Материал опубликован в №12 печатной версии газеты «Культура» от 28 декабря 2023 года
При разговоре о Боге чаще всего можно услышать описание пусть и сверхприродного, но тем не менее человекоподобного существа, обитающего где-то «там». Кого-то наподобие Ветхого старца с картин Микеланджело, обозревающего «сверху» нашу реальность и определяющего ход всех происходящих событий. Но подобное восприятие есть не что иное, как все тот же золотой телец, не имеющий отношения к истинной природе Бога.
Прошло много веков, и уже в христианскую эпоху (примерно в IV столетии) в Александрии вспыхнули богословские споры, в основании которых лежал все тот же вопрос. Какой Бог на самом деле? Инициаторами дискуссии стали богослов Аэтий и его ученик, епископ Евномий, полагавшие возможным при помощи чисто рациональных методов в точности описать сущность Бога. Для этого ими применялась геометрия — изобретение Пифагора помогало описать вещи незримые. Одними чертежами дело, правда, не ограничивалось. Поэтому Аэтий и Евномий адаптировали магическое учение об истинных именах. Им казалось, что если знать истинное имя вещи, человека или даже Бога, то можно ими всеми управлять. Истинное имя Бога, с точки зрения Аэтия — Евномия, звучало так: «нерожденный».
Впрочем, искушение золотого тельца продолжило бередить сознание последующих поколений христиан, которые, особенно на Западе, стремились наделить Бога осязаемыми чертами. Для чего? Для того, чтобы в конечном счете определить понятные правила отношений с Творцом. Что, в свою очередь, давало бы гарантированный успех по достижению спасения. Ведь чем лучше ты знаешь «заказчика», тем лучше выполнишь его указания. Корни стремления «заземлить» образ Творца можно найти уже в наследии блаженного Августина (IV–V вв.). А к середине II тысячелетия в католическом и протестантском богословии с широким размахом применялся подход по проецированию на Бога человеческих представлений о мудрости, всесилии и совершенстве.
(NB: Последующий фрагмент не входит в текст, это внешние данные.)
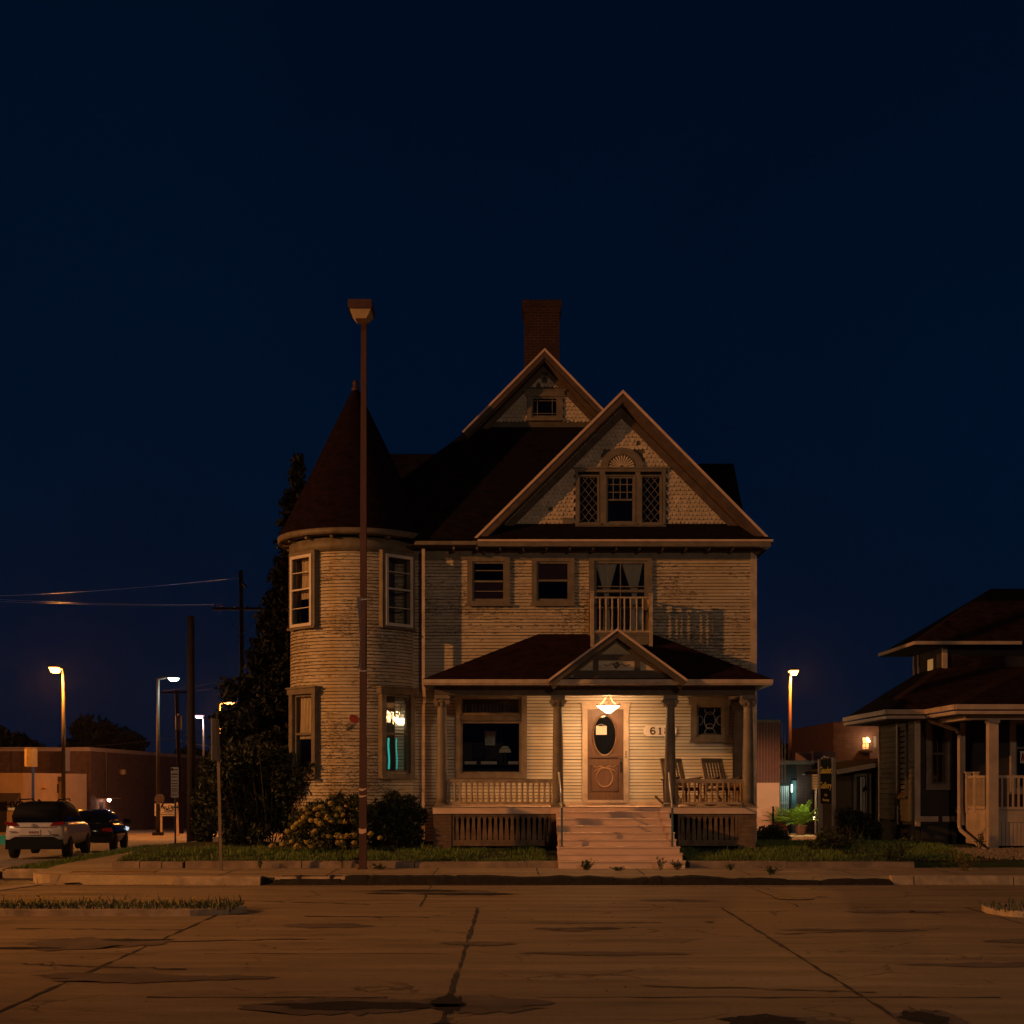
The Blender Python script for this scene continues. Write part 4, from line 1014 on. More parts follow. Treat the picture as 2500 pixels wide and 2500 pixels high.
# hanging drapes in the other turret windows, standing in for wavy glass reflections
def drape(ang, z0, z1, u0, u1, label, mat='curtain', d=.16):
    m = MB(); n = 22; M_ = Matrix.Translation((*TC, 0)) @ Matrix.Rotation(R(ang), 4, 'Z')
    for j in range(9):
        z = z1 + (z0 - z1) * j / 8
        for i in range(n + 1): m.v.append(tuple(M_ @ Vector((u0 + (u1 - u0) * i / n * (1 - .02 * j), -TR + d + .035 * math.sin(i * 1.5 + j * .15), z))))
    m.f = [(j * (n + 1) + i, j * (n + 1) + i + 1, (j + 1) * (n + 1) + i + 1, (j + 1) * (n + 1) + i) for j in range(8) for i in range(n)]
    tag(m.build('curtain', mat, None, True), label, 'curtain', 'drapes standing in for reflections in the turret windows')  # these curtains stand in for wavy glass reflections
drape(-45, 6.15, 7.1, -.28, .36, 'lace curtain standing in for reflections in the upper turret window on the tree side')
drape(-45, 2.9, 3.93, -.34, .36, 'gathered curtain standing in for reflections in the lower turret window above the dark bush')
drape(45, 5.55, 7.1, -.30, .10, 'dark drape standing in for reflections in the upper turret window on the porch side', 'curtain_dark', .3)
# red balloon mark painted on the turret
m = MB()  # one more glowing strip imitates a red reflection
def on_tur(px, py, out=.004):
    kx = (px - 1250) / F; A_ = kx * kx + 1; B_ = -2 * (kx * TC[0] + TC[1]); C_ = TC[0] ** 2 + TC[1] ** 2 - (TR + out) ** 2
    Y = (-B_ - math.sqrt(max(0, B_ * B_ - 4 * A_ * C_))) / (2 * A_); return (kx * Y, Y, PZ(py, Y))
outl = []
for i in range(28):
    t_ = 6.283 * i / 28; r_ = 1 + .12 * math.sin(2 * t_ + .5) + rnd(-.06, .06); outl.append((864 + 10.5 * r_ * math.cos(t_), 1755 + 10.5 * r_ * math.sin(t_) * (1.0 if math.sin(t_) < 0 else 1.1)))
m.poly([on_tur(x_ , y_) for x_, y_ in outl])
bal = m.build('painted_balloon', 'red_paint', house)
m = MB(); pts = [(861, 1768), (858, 1774), (853, 1776), (850, 1780), (846, 1782)]
for p, q in zip(pts, pts[1:]): m.cyl(on_tur(*p), on_tur(*q), .02, .017, 5)
m.build('painted_string', 'trim_dark', bal)
# ================================================================ PORCH
YP = 31.2
PF = 1.347
px0, px1 = PX(1058, YP), PX(1846, YP)
m = MB(); m.box(px0, px1, YP, YW - .05, PF - .05, PF); m.build('porch_floor', 'step_paint', house)
m = MB(); m.box(px0 - .01, px1 + .01, YP - .045, YP, PF - .14, PF - .008); m.build('porch_fascia', 'step_paint', house)
m = MB(); m.box(px0 - .03, px1 + .05, YP - .06, YP, PF - .008, PF + .012); m.build('porch_nosing', 'rail_paint', house)
# columns
def column(cx, mat='column_paint'):
    zb, zt = PF + .012, 3.81; cy = 31.36
    m = MB(); n = 14; prof = [(.118, zb + .08)] + [(.124 - .026 * (k / n) ** 1.7, zb + .08 + (zt - .26 - zb - .08) * k / n) for k in range(n + 1)]
    m.lathe((cx, cy, 0), prof, 24); col = m.build('column', mat, house, True)
    m = MB(); m.box(cx - .16, cx + .16, cy - .16, cy + .16, zb, zb + .045); m.lathe((cx, cy, 0), [(.15, zb + .045), (.155, zb + .06), (.13, zb + .08), (.118, zb + .09)], 20); m.build('base', mat, col)
    m = MB(); zc = zt - .25
    m.lathe((cx, cy, 0), [(.1, zc - .02), (.112, zc), (.1, zc + .02), (.105, zc + .05), (.15, zc + .11), (.12, zc + .16)], 20)
    m.box(cx - .155, cx + .155, cy - .155, cy + .155, zc + .17, zc + .25)
    for sx in (-1, 1):
        for sy in (-1, 1):
            c0 = Vector((cx + sx * .125, cy + sy * .1, zc + .1))
            pts = [c0 + Vector((.062 * (1 - k / 22) * math.cos(k * .62) * sx, sy * .012 * k / 10, .062 * (1 - k / 22) * math.sin(k * .62))) for k in range(18)]
            m.tube(pts, .014, 6); m.cyl(c0 - Vector((0, sy * .05, 0)), c0 + Vector((0, sy * .03, 0)), .05, .05, 12)
    for k in range(8): a_ = k * .785; m.lathe((cx + .125 * math.cos(a_), cy + .125 * math.sin(a_), zc + .03), [(0, -.03), (.028, 0), (.02, .05), (0, .06)], 6)
    m.build('capital', mat, col)
    return col
cols = [-1.545, 1.012, 3.486, 5.205]
for c_ in cols: column(c_)
# beam, eave, ceiling
m = MB(); m.box(px0 + .02, px1 - .02, YP + .02, YP + .34, 3.81, 4.0); m.box(px0 + .02, px0 + .3, YP + .34, YW - .05, 3.81, 4.0); m.box(px1 - .3, px1 - .02, YP + .34, YW - .05, 3.81, 4.0); m.build('porch_beam', 'trim_dark', house)
m = MB(); m.box(px0 + .3, px1 - .3, YP + .34, YW - .05, 3.93, 3.96); m.build('porch_ceiling', 'cream_paint', house)
ex0, ex1, eY = PX(1034, 30.75), PX(1883, 30.75), 30.75
m = MB(); m.box(ex0, ex1, eY, YP + .02, 4.0, 4.02); m.box(ex0, px0 + .02, YP + .02, YW, 4.0, 4.02); m.box(px1 - .02, ex1, YP + .02, YW - .06, 4.0, 4.02); m.build('porch_soffit', 'trim_dark', house)
m = MB(); m.box(ex0, ex1, eY - .02, eY, 4.0, 4.085); m.box(ex0 - .02, ex0, eY - .02, YW, 4.0, 4.12); m.box(ex1, ex1 + .02, eY - .02, YW, 4.0, 4.12)
m.box(ex0 - .03, ex1 + .03, eY - .05, eY - .02, 4.03, 4.12); m.build('porch_gutter', 'trim_light', house)
m = MB(); zt = PZ(1547, YW); xa, xb = X(1317), X(1592)
m.add([(ex0 - .03, eY - .03, 4.125), (ex1 + .03, eY - .03, 4.125), (xb, YW, zt), (xa, YW, zt)], [(0, 1, 2, 3)])
m.add([(ex0 - .03, eY - .03, 4.125), (xa, YW, zt), (ex0 - .03, YW, 4.125)], [(0, 1, 2)]); m.add([(ex1 + .03, eY - .03, 4.125), (ex1 + .03, YW, 4.125), (xb, YW, zt)], [(0, 1, 2)])
m.build('porch_roof', 'roof_porch', house)
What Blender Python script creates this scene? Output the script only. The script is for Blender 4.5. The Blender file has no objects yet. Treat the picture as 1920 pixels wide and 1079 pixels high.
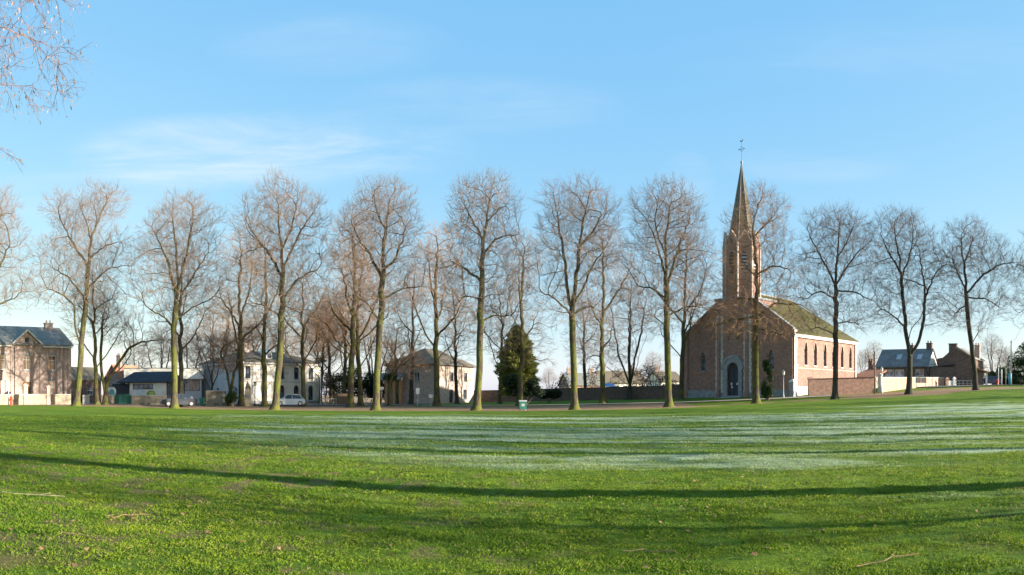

Визуальным отображением данных рассуждений стала, например, религиозная живопись Ренессанса.
Фридрих Ницше, умерший примерно за полстолетия до полета Гагарина, как будто предчувствовал, какие вопросы поставит перед христианством научно-технический прогресс. В том и состоит смысл его одновременно скандального и печального диагноза: «Бог умер». Но умер не истинный Господь, а всего лишь очередной золотой телец, созданный нашим разумом. Или как об этом писал еще один немецкоязычный мыслитель Карл Барт: «Бог — это Бог, а не человек, написанный заглавными буквами». Итак, время антропоморфного Божества, как кажется, прошло. Но каков Бог на самом деле? С одной стороны, мы вынуждены расписаться в неспособности ответить на данный вопрос. Ведь любое, даже самое совершенное определение окажется редукцией тайны Божества.
Бог, Которого исповедует христианство, превышает все возможные человеческие определения. Но тот же Бог открылся человечеству через Сына Своего Единородного, ставшего человеком, подобным нам во всем, кроме греха. И именно во Христе и через Христа, сказавшего, что «Он есть дверь» (Ин. 10:9), мы способны приблизиться к тайне Божества. Мысли, поступки, чувства, освященные любовью ко Христу, приобретают неземную глубину, начинают играть райскими красками неземного совершенства. И мы на кончиках пальцев наших душ уже здесь, на земле начинаем ощущать присутствие Бога. Мы обретаем полноту личностного бытия и в конечном счете самих себя, когда делимся даром любви с теми, кто нас окружает. И именно в этих отношениях, позволяющих преодолеть одиночество эгоизма, и проявляет Себя Господь, обещавший когда-то: «Где двое или трое собраны во имя Мое, там и Я посреди них» (Мф. 18:20). Бог, будучи совершенно трансцендентным этому миру, проявляет себя здесь и сейчас, с любовью показывая, что Он есть Жизнь, а не абстрактная конструкция, мертвый золотой телец.